Our society, or at least the white-collar portions of it, needs some more of Mr. Thaler’s laziness and Mr. Shultz’s reflection time. They are the route to meaningful ideas in almost any realm: personal relationships, academic papers, policy solutions, diplomatic strategies, new businesses. I find it striking that new-business formation has declined over the last 15 years, despite (or perhaps partly because of) the digital revolution.
My goal with this column is to persuade you to add a Shultz Hour, or something like it, to your week.
I’ve just begun to do so. I have committed to carving out an hour each week with no meetings, no phone calls, no email, no Twitter, no Facebook, no mobile alerts and no podcasts.
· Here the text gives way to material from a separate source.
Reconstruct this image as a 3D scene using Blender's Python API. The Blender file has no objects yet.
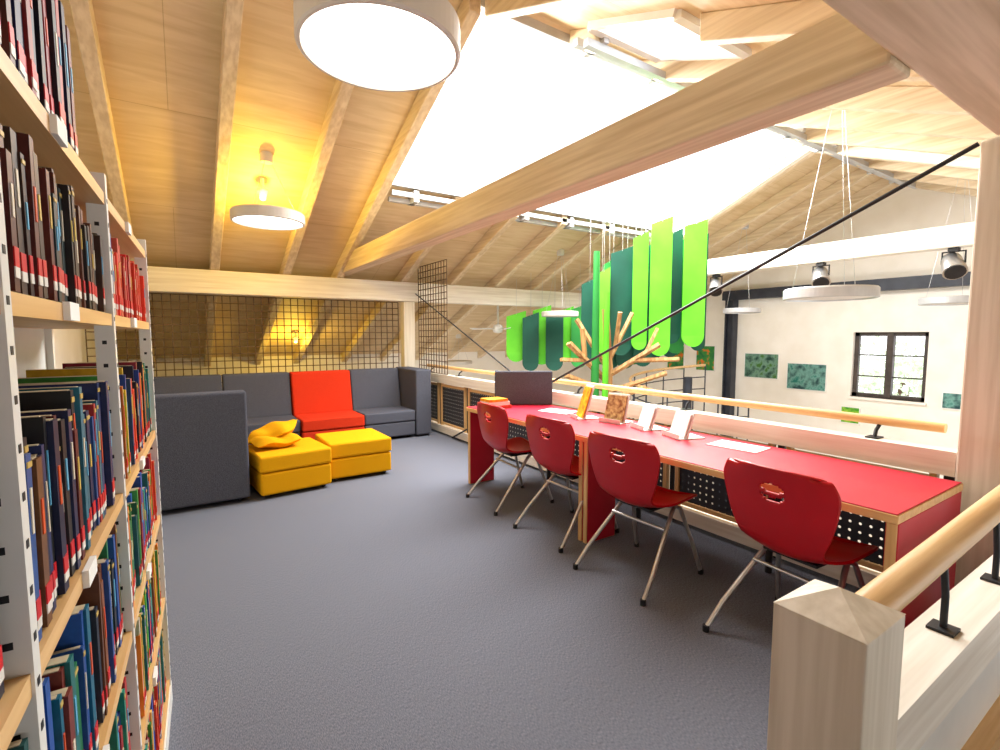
import bpy, bmesh, math, random
from mathutils import Vector, Matrix
random.seed(7)
S=bpy.context.scene
S.view_settings.view_transform='Standard'
def lin(c):
    return tuple(((x/255)/12.92 if x/255<=.04045 else ((x/255+.055)/1.055)**2.4) for x in c)+(1,)
# ---------------- materials
def base(name,rough=.6,metal=0.,spec=.4):
    m=bpy.data.materials.new(name); m.use_nodes=True
    n=m.node_tree.nodes; b=n['Principled BSDF']
    b.inputs['Roughness'].default_value=rough; b.inputs['Metallic'].default_value=metal
    b.inputs['Specular IOR Level'].default_value=spec
    return m,n,m.node_tree.links,b
def noisy(name,c1,c2,scale=(8,8,8),rough=.6,metal=0.,bump=0.,detail=4,bscale=None,spec=.4):
    m,n,l,b=base(name,rough,metal,spec)
    tc=n.new('ShaderNodeTexCoord'); mp=n.new('ShaderNodeMapping'); mp.inputs['Scale'].default_value=scale
    nz=n.new('ShaderNodeTexNoise'); nz.inputs['Scale'].default_value=1; nz.inputs['Detail'].default_value=detail
    r=n.new('ShaderNodeValToRGB'); r.color_ramp.elements[0].position=.35; r.color_ramp.elements[1].position=.65
    r.color_ramp.elements[0].color=lin(c1); r.color_ramp.elements[1].color=lin(c2)
    l.new(tc.outputs['Object'],mp.inputs[0]); l.new(mp.outputs[0],nz.inputs[0]); l.new(nz.outputs[0],r.inputs[0]); l.new(r.outputs[0],b.inputs['Base Color'])
    if bump:
        bp=n.new('ShaderNodeBump'); bp.inputs['Strength'].default_value=bump; bp.inputs['Distance'].default_value=.01
        if bscale:
            n2=n.new('ShaderNodeTexNoise'); n2.inputs['Scale'].default_value=bscale; l.new(tc.outputs['Object'],n2.inputs[0]); l.new(n2.outputs[0],bp.inputs['Height'])
        else: l.new(nz.outputs[0],bp.inputs['Height'])
        l.new(bp.outputs[0],b.inputs['Normal'])
    return m
def wood(name,c1,c2,axis='Y',k=28,rough=.55,knots=False):
    a=1.3
    sc={'X':(a,k,k),'Y':(k,a,k),'Z':(k,k,a)}[axis]
    return noisy(name,c1,c2,sc,rough,bump=.08)
M={}
M['raf']=wood('rafter_wood',(204,182,148),(228,210,180),'Y')
M['rafx']=wood('beam_wood_x',(202,184,154),(226,210,184),'X')
M['white_y']=wood('whitewashed_y',(222,212,194),(240,234,220),'Y')
M['white_x']=wood('whitewashed_x',(220,212,198),(240,235,224),'X')
M['white_z']=wood('whitewashed_z',(216,206,186),(238,230,214),'Z')
M['beech']=wood('beech_y',(216,170,110),(232,192,134),'Y',40,.4)
M['beechx']=wood('beech_x',(210,168,112),(230,194,142),'X',40,.4)
M['beechz']=wood('beech_z',(205,160,104),(226,188,130),'Z',40,.4)
M['stick']=wood('branch_wood',(150,104,60),(204,160,106),'Z',30,.6)
def plywood():
    m,n,l,b=base('ceiling_plywood',.6)
    tc=n.new('ShaderNodeTexCoord'); mp=n.new('ShaderNodeMapping'); mp.inputs['Scale'].default_value=(1.2,9,9)
    nz=n.new('ShaderNodeTexNoise'); nz.inputs['Scale'].default_value=1.5; nz.inputs['Detail'].default_value=6; nz.inputs['Distortion'].default_value=.6
    r=n.new('ShaderNodeValToRGB'); r.color_ramp.elements[0].position=.3; r.color_ramp.elements[1].position=.7
    r.color_ramp.elements[0].color=lin((206,180,138)); r.color_ramp.elements[1].color=lin((224,202,164))
    br=n.new('ShaderNodeTexBrick'); br.inputs['Scale'].default_value=1; br.inputs['Brick Width'].default_value=2.5; br.inputs['Row Height'].default_value=1.25
    br.inputs['Mortar Size'].default_value=.003; br.inputs['Color1'].default_value=(1,1,1,1); br.inputs['Color2'].default_value=(.95,.95,.95,1); br.inputs['Mortar'].default_value=(.72,.68,.62,1)
    mx=n.new('ShaderNodeMixRGB'); mx.blend_type='MULTIPLY'; mx.inputs[0].default_value=1
    l.new(tc.outputs['Object'],mp.inputs[0]); l.new(mp.outputs[0],nz.inputs[0]); l.new(nz.outputs[0],r.inputs[0])
    l.new(tc.outputs['Object'],br.inputs[0]); l.new(r.outputs[0],mx.inputs[1]); l.new(br.outputs[0],mx.inputs[2]); l.new(mx.outputs[0],b.inputs['Base Color'])
    return m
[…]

Sometimes, I plan to spend the hour sitting down, as Mr. Shultz did, and other times taking a stroll. I keep a pen and paper with me and have set my phone to ring only if my wife calls. (My boss can’t start a war, so I’m willing to ignore him for an hour.)
The fact it felt hard to commit to a full hour was a sign of my need to do so. Like many people, I’m overly connected. I have confused the availability of new information with the importance of it. If you spend all your time collecting new information, you won’t leave enough time to make sense of it.
The science of the mind is clear about this point. Our brains can be in either “task-positive” or “task-negative” mode, but not both at once. Our brain benefits from spending time in each state.
Task-positive mode allows us to accomplish something in the moment. Task-negative mode is more colloquially known as daydreaming, and, as Daniel J. Levitin of McGill University has written, it “is responsible for our moments of greatest creativity and insight, when we’re able to solve problems that previously seemed unsolvable.”
Whether you decide a Shultz Hour makes sense for you, I’d encourage you not to fool yourself into thinking that you can easily change your habits in little ways here and there. The ubiquity of smartphones, together with our culture of celebrating busyness, makes ad hoc approaches difficult. You are much more likely to carve out time for strategic thinking by making concrete changes to your habits.
Wake up to an alarm clock rather than a phone, to collect your thoughts at the start of each day. While you’re driving, put your phone out of reach, mostly for safety, but also to let your mind wander at red lights.
Around the house, hide your phone — in a backpack, a drawer or another room — for set periods of time, as Sherry Turkle of MIT recommends. Or carve out a few hours each week when no one in your house can check a phone. The filmmaker Tiffany Shlain and her family do so for an entire day — a “technology shabbat.”
Like sugar, technology makes life more enjoyable. But it’s better in moderation, and modern life pushes us toward excess.

 My wife and I when traveling are simply amazed at just how many people appear to be constantly staring at the screens on their smart phones instead of paying attention to what's around them.

While I really like technology and make my living from it, there is a point at which we all need to just STOP. We recently adopted a new dog and I've found that a pet helps keep me grounded. Walking a dog is a great way to disconnect from technology, just leave the phone at home.

More on this later, but I have to go outside and play now.